At that Memorial service some of the siblings of our dear cousin David shared the suffering of their brother who had just died in Idaho, 1,100 miles away.  I spoke to two of them and they are happy that they had participated in their brother's preparation for his departure from here into Eternal Life.  His suffering was intense, but they all knew that is was a shared reality, both physical and earthly, spiritual and heavenly.  

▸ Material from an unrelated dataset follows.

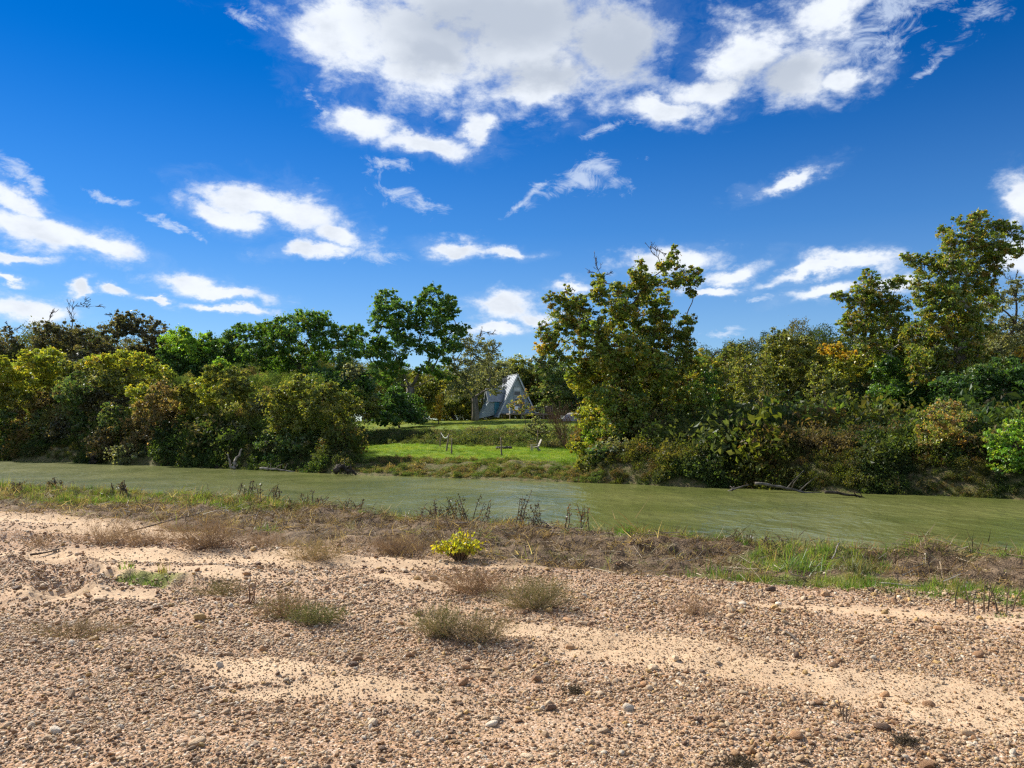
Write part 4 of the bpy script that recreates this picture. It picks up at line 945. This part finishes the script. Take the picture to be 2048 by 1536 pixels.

Those of you who are familiar with this blog know that I am not afraid of death.  I am not afraid of pain, chronic or otherwise. When I see people die in the presence of God and in the presence of God as presented to the dying person by and through loving family members I am not moved to tears of sadness.  Dying is a spiritual exercise.  We learn that from the Gospel.  It is there that we hear the warning, "Stay ready."  I once heard a priest who was talking to a church full of simple villagers in a country far, far away, "To stay ready, practice every night. Tell God that it's OK of you don't wake up.  When you wake up thank God sincerely for the new day and tell him that you are ready now and will be again as you lay down to sleep."  So, I do that every day too.  

Finally, I say, remember the last words of the Ave Maria, "...pray for us now and at the hour of our death."  
If we all did that we wouldn't have to cry at funerals.